Here, Plaintiff points to no evidence indicating that Ronan or an Acme employee ever touched her in any way. In addition, nothing in the Plaintiff's deposition testimony could reasonably lead to the conclusion that she was, or believed she was, in imminent apprehension of harmful or offensive contact. To the contrary, the evidence at most indicates an unsettling event where Plaintiff was confronted for shoplifting. Even assuming Ronan and the Acme employees' behavior was as rude and obnoxious as Plaintiff claims, there is no suggestion that Plaintiff ever had a reasonable fear of harmful contact or was actually touched. As a result, Plaintiff has failed to raise any genuine issue of material fact with respect to her assault and battery claims against Acme and Ronan.[4] Accordingly, we will grant Acme and Ronan's Motion.


IV. Loss of Consortium

Finally, in Count IV of the Complaint, Co-plaintiff Greg Szydlowski claims loss of consortium stemming from the alleged injuries inflicted upon his wife. It is well-established that, under Pennsylvania law, a spouse's right to recover for loss of consortium derives only from the other spouse's recovery in tort. See, e.g., Danas v. Chapman Ford Sales, Inc., 120 F. Supp. 2d 478, 489 (E.D.Pa.2000); Quitmeyer v. Southeastern Pennsylvania Transportation Authority, 740 F. Supp. 363, 370 (E.D.Pa.1990). Because we have dismissed all claims against Acme, Ronan, and the City of Philadelphia, the derivative loss of consortium claim against those Defendants must also fail. The loss of consortium claim still remains intact against *640 Officer McKellar, the substantive claims against whom are not currently before the Court.[5]



An appropriate Order follows.



AND NOW, this 26th day of February, 2001, upon consideration of Defendant City of Philadelphia's Motion for Summary Judgment (Document No. 33) and Acme and Ronan's Motion for Summary Judgment (Document No. 36), and Plaintiffs' responses thereto, it is hereby ORDERED that the Motions are GRANTED.


[1] For clarity's sake, we will refer to Mary Szydlowski as "Plaintiff."

[2] Officer McKellar was originally misidentified as Officer Keller.

[3] Officer McKellar has not joined the City of Philadelphia's instant motion.

[4] We also note that, even if Plaintiff somehow could meet her burden with respect to the assault and battery claims, Acme and Ronan would be protected by the Pennsylvania Retail Theft Statute, 18 Pa.C.S.A. § 3929(c), (d). As we found in our October 5, 2000 opinion, Acme and Ronan quite obviously had probable cause to stop Plaintiff given that Plaintiff admits that she had two unpaid for items in her possession. In addition, viewing every fact in the light most favorable to Plaintiff, it is equally clear that Plaintiff thereafter was detained in a reasonable manner for a reasonable time. See id. Given these facts, Acme and Ronan's conduct is well-within the parameters of the Retail Theft Statute, and therefore, they are immune from civil and criminal liability. See id.

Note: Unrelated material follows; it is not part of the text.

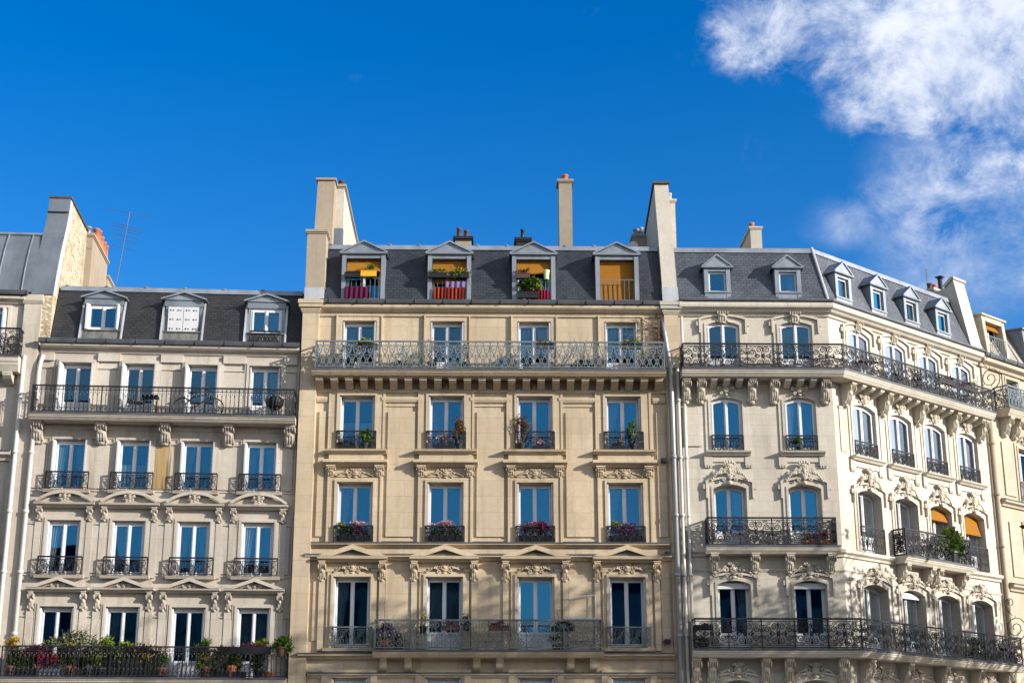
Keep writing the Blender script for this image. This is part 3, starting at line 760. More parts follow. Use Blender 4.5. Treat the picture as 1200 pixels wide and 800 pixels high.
# chimneys
chimney(FM,-5.86,-5.22,.14,-.55,17.47,17.95,ZINC_L,0)
chimney(FM,-5.84,-5.20,.12,-.55,17.951,19.92,RENDER_B,.09,RENDER_B)
mb = FM.mb(); mb.add([(-5.78,-.60,17.4),(-5.13,-.60,17.4),(-5.07,-.80,22.2),(-5.66,-.80,22.2),(-5.78,-1.9,17.4),(-5.13,-1.9,17.4),(-5.07,-1.7,22.2),(-5.66,-1.7,22.2)],
    [(0,1,2,3),(4,7,6,5),(0,4,5,1),(1,5,6,2),(2,6,7,3),(3,7,4,0)])
ch = part(RM,'chimney',mb,RENDER_B)
mb = FM.mb(); mb.box(-5.72,-5.02,-1.75,-.74,22.201,22.28); ob('chimney_cap',mb.mesh('chimney_cap',RENDER_B),ch)
ch = chimney(FM,-5.12,-4.80,-1.5,-9.0,18.4,22.25,RENDER_W,.09,RENDER_B,[(-4.95,-1.9,.10,.30,TERRA_D)])
mb = FM.mb(); mb.box(-5.12,-4.78,-1.49,-1.25,18.5,20.6); ob('flashing',mb.mesh('flashing',ZINC_D),ch)
RENDER_D = stone('chimney_render_sooty', (.29,.25,.20), 0, stain=.5, joints=0)
chimney(FM,2.79,3.26,-2.0,-2.6,19.6,22.72,RENDER_D,.09,RENDER_D,[(3.03,-2.3,.12,.28,TERRA)])
chimney(FM,-.9,-.32,-2.2,-2.8,19.6,20.58,RENDER_B,.10,BLACKM,[(-.76,-2.5,.09,.42,TERRA_D),(-.50,-2.5,.09,.34,TERRA_D)])
chimney(FM,1.27,1.75,-2.2,-2.8,19.6,20.55,BLACKM,.10,BLACKM,[(1.50,-2.5,.07,.42,BLACKM)])
mb = FM.mb()                                       # the tall raked party wall on the right
mb.prof(6.12,6.62,[(.16,17.49),(-.05,18.3),(-.55,20.0),(-1.1,21.6),(-1.3,22.35),(-5.2,21.4),(-9,21.2),(-9,17.0),(0,17.0)])
pw = part(RM,'party_wall',mb,RENDER_W)
mb = FM.mb(); mb.prof(6.07,6.66,[(-1.22,22.36),(-1.24,22.46),(-5.2,21.52),(-9,21.3),(-9,21.22),(-5.2,21.42)]); ob('coping',mb.mesh('coping',COPING),pw)
mb = FM.mb(); mb.prof(6.10,6.64,[(.18,17.485),(.21,17.49),(.07,18.05),(.04,18.05)]); ob('flashing',mb.mesh('flashing',ZINC_L),pw)
chimney(FM,6.63,6.92,-1.9,-4.5,17.4,21.95,RENDER_W,.08,RENDER_W,[(6.76,-2.2,.09,.34,RENDER_W)])
chimney(FM,5.62,6.10,-4.1,-5.0,19.5,21.45,RENDER_B,.08,ZINC,[(5.8,-4.5,.12,.35,ZINC_D),(5.98,-4.6,.10,.45,ZINC)])
pipe(FM,[(6.10,.10,16.95),(6.12,.13,16.6),(6.28,.18,15.2),(6.30,.20,14.2),(6.30,.20,0)],PIPE,.075)
pipe(FM,[(6.52,.16,15.4),(6.52,.16,0)],PIPEW,.055)
for (u,z) in ((5.98,12.1),(6.02,9.07),(5.92,6.32)):
    mb = FM.mb(); mb.box(u-.09,u+.09,.05,.22,z-.07,z+.07); mb.box(u-.06,u+.06,.221,.24,z-.045,z+.045); part(RM,'floodlight',mb,BLACKM)

# ================================================================== the grey-beige building on the left
def loc_l(u): a = A_L; return (-5.93+u*cos(a), 48.1+u*sin(a), 0)
RL = thing('apartment_building','grey beige stone apartment building with plant filled lower balcony and three white dormers','building',None,loc_l(-4.2),A_L)
FL = Face(RL,4.2)
CL = [-7.2,-5.18,-3.15,-1.13]
ops = []
for c in CL: ops += [(c,1.02,13.40,15.24),(c,1.04,11.03,12.68),(c,1.03,8.32,10.06),(c,1.05,5.165,7.35),(c,1.0,2.2,4.4)]
mb = FL.mb(); wall_sheet(mb,-8.47,0,0,15.75,ops); closed_body(mb,FL,-8.47,-.02,15.85)
for c in (-8.17,-6.19,-4.165,-2.14,-.30):
    w = .19 if c in (-8.17,-.30) else .34
    for z0,z1 in ((13.62,15.0),(11.1,12.5),(8.42,9.9),(5.3,7.0)):
        mb.box(c-w,c+w,.001,.04,z0,z1); mb.ring([(c-w-.09,z0-.09),(c-w-.09,z1+.09),(c+w+.09,z1+.09),(c+w+.09,z0-.09)],[(c-w-.05,z0-.05),(c-w-.05,z1+.05),(c+w+.05,z1+.05),(c+w+.05,z0-.05)],.001,.035)
    mb.box(c-w-.02,c+w+.02,.001,.09,15.30,15.56)
mb.box(-8.45,-.03,.001,.04,12.72,13.0); mb.prof(-8.45,-.03,[(0,13.0),(.06,13.0),(.1,13.08),(.1,13.16),(0,13.17)])
part(RL,'wall',mb,ST_L)
mb = FL.mb(); mb.box(-4.49,-3.84,.0405,.046,11.11,12.49); part(RL,'stained_panel',mb,RUST)
interior(FL,-8.47,0,[2.2,5.1,8.2,10.9,13.3,15.85],[-6.2,-4.16,-2.1])
mb = FL.mb(); mb.prof(-8.4,-.02,[(0,15.58),(.05,15.58),(.09,15.66),(.20,15.70),(.27,15.76),(.27,15.84),(0,15.85)]); part(RL,'cornice',mb,ST_L)
gutter(FL,-8.45,-.02,15.85,.36,GUTTER)
mansard(FL,-8.14,-.02,15.95,18.03,.67,SL_L,holes=[(c-.62,c+.62,16.02,17.45) for c in (-6.55,-3.93,-1.2)]); ridge(FL,-8.1,-.05,18.03,.67,ZINC,1.3)
def sL(mb,h): ringrect(mb,.525,.60,0,h+.01,h+.09,.001,.07); ringrect(mb,.601,.67,0,h+.091,h+.12,.001,.045)
def segped(mb):
    mb.prof(-.94,.94,[(0,0),(.16,0),(.2,.05),(.30,.08),(.32,.14),(0,.15)])
    A = arc_pts(1.84,.50,.34,0,12)[1:-1]; B = arc_pts(1.70,.40,.28,0,12)[1:-1]
    mb.ring([(x,z+.04) for x,z in A],[(x,z+.04) for x,z in B],.10,.28,False)
    mb.ext([(-.86,.151)]+[(x,max(.152,z+.02)) for x,z in B]+[(.86,.151)],.001,.099)
def triped(mb):
    mb.prof(-.94,.94,[(0,0),(.16,0),(.2,.05),(.30,.07),(.32,.12),(0,.13)])
    mb.ext([(-.86,.131),(.86,.131),(0,.42)],.001,.12)
    for s in (-1,1): mb.ext([(s*.94,.131),(s*.62,.131),(0,.35),(0,.46)],.121,.32)
CUR6 = ['left',None,'half','both']; CUR5 = ['both','half','left','both']; CUR4 = ['left','halfleft','both','left']
for i,c in enumerate(CL):
    w = window(FL,c,13.40,1.0,1.83,0,.20,glass=GLASS_G,curtain=CUR6[i],shut=(.27,.05) if i<3 else (.04,0),kick=.5)
    sub('surround','lS6',lambda m:sL(m,1.84),ST_L,w)
    w = window(FL,c,11.03,1.02,1.64,0,.16,curtain=CUR5[i],shut=(.17,.03),guard=(1.34,.54,'guard',IRON,.20,.02))
    sub('surround','lS5',lambda m:sL(m,1.65),ST_L,w)
    sub('sill','lI5',lambda m:m.prof(-.72,.72,[(0,-.09),(.2,-.09),(.25,0),(0,.003)]),ST_L,w)
    p = ob('pediment',cached('lP5',lambda:(lambda m:(segped(m),m.mesh('pediment',ST_L))[1])(MB())),w,(0,0,10.46-11.03))
    ob('keystone_ornament',cartouche_mesh(.62,.30,ORN_L,4,False,.9),w,(0,-.24,10.78-11.03))
    for s in (-1,1): ob('bracket',console_mesh(.42,.20,.14,ST_L,True),w,(s*.78,0,10.455-11.03))
    w = window(FL,c,8.32,1.01,1.735,0,.14,curtain=CUR4[i],shut=(.04,.02),guard=(1.36,.55,'guard',IRON,.20,.02))
    sub('surround','lS4',lambda m:(sL(m,1.74),m.box(-.9,-.70,.001,.06,-.05,1.68),m.box(.70,.9,.001,.06,-.05,1.68)),ST_L,w)
    sub('sill','lI4',lambda m:m.prof(-.76,.76,[(0,-.09),(.2,-.09),(.25,0),(0,.003)]),ST_L,w)
    ob('pediment',cached('lP4',lambda:(lambda m:(triped(m),m.mesh('pediment',ST_L))[1])(MB())),w,(0,0,7.80-8.32))
    ob('keystone_ornament',cartouche_mesh(.85,.16,ORN_L,6,True,.8),w,(0,-.14,8.0-8.32))
    for s in (-1,1): ob('bracket',console_mesh(.58,.20,.13,ST_L,True),w,(s*.80,0,7.795-8.32))
    w = window(FL,c,5.165,1.03,2.18,0,.20,curtain=[None,None,None,None][i],drape=[None,'left',None,'full'][i],shut=(.05,.02),kick=.5)
    sub('surround','lS3',lambda m:(sL(m,2.19),m.box(-.92,-.70,.001,.06,0,2.05),m.box(.70,.92,.001,.06,0,2.05)),ST_L,w)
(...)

[5] Because of the parties' previous confusion and the vagueness of the Complaint, we wish to clarify the Court's understanding regarding the remaining claims in this action. As a result of our holding herein, all claims against Acme, Ronan, and the City of Philadelphia have now been dismissed. Plaintiff's action survives with respect to the remaining § 1983 claims (based on constitutional violations other than violations of the Fourth Amendment) and common law claims against Officer McKellar. Because common law claims still exist against Officer McKellar, the loss of consortium claim still survives with respect to him as well. See Danas, 120 F. Supp. 2d at 489 (noting that loss of consortium claims can be supported by underlying tort claims but cannot be premised on underlying civil rights violations).